Es mag sein, dass ich
BDSM ein wenig zu aktivistisch sehe; aber Kink ist eben ein Subkultur, nicht
Mainstream und ich sehe es auch nicht schnell so werden und ich selber bin von
der Sorte, die nicht gerne verheimlicht oder ein Doppelleben führt. Wir
spielen. Ganz privat, in Clubs und Dungeons, auf Parkplätze oder im Freien. Und
manche Spiele werden generell von viele Menschen als spannend betrachtet,
andere Spielen werden kaum ertragen und nur toleriert wenn es ganz privat
geschieht. Mein Herz schlägt für Offenheit und Akzeptanz, deshalb schreibe ich.
Regelmäßig begegne ich
Auffassungen wie; die Domino tut ja auch nur was Mr. Subbie will und hat keine
wirkliche Macht über ihn; oder: eine echte 24/7 Beziehung kann es ja gar nicht
geben; oder: Verheiratete Männer die mit anderen Spielen wollen, sollten erst
mal zuhause klar Schiff machen.
Gut, diese Meinungen sind
vielleicht nicht so Mainstream als das Bild der Frau, wogegen sich die Kolumne
auf Spiegel.de sich kehrt, aber stereotype Vorurteile sind es dennoch.

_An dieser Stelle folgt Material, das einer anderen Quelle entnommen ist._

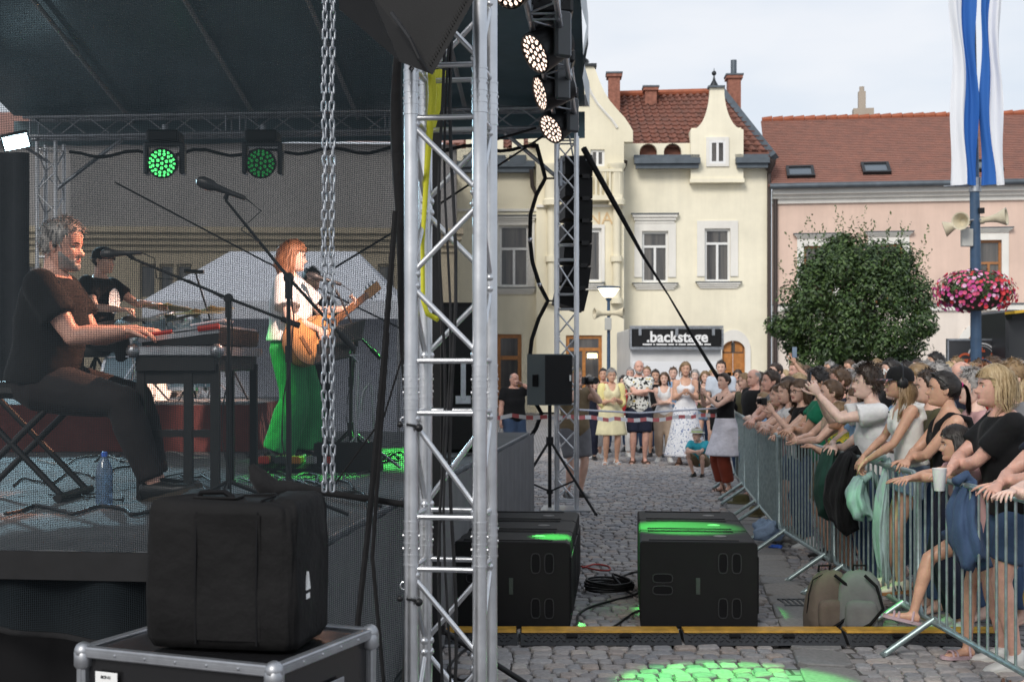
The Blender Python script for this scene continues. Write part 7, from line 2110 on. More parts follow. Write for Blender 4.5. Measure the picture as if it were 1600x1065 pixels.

Selbstverständlich ist jeder Leser berechtigt ihre Vorurteile zu haben; wir
haben sie alle. Nur wenn es um Toleranz geht – und das ist nun wirklich eine
Eigenschaft die für eine schräge BDSM Szene von Bedeutung ist, damit es
‚saumäßig gut’ werden kann – dann sind wir allen aufgefordert: denn Toleranz
und Hinterfragen der eigene Vorurteile ist nicht etwas, dass wir nur von den
Anderen erwarten dürfen. Da sind auch du und ich gefragt.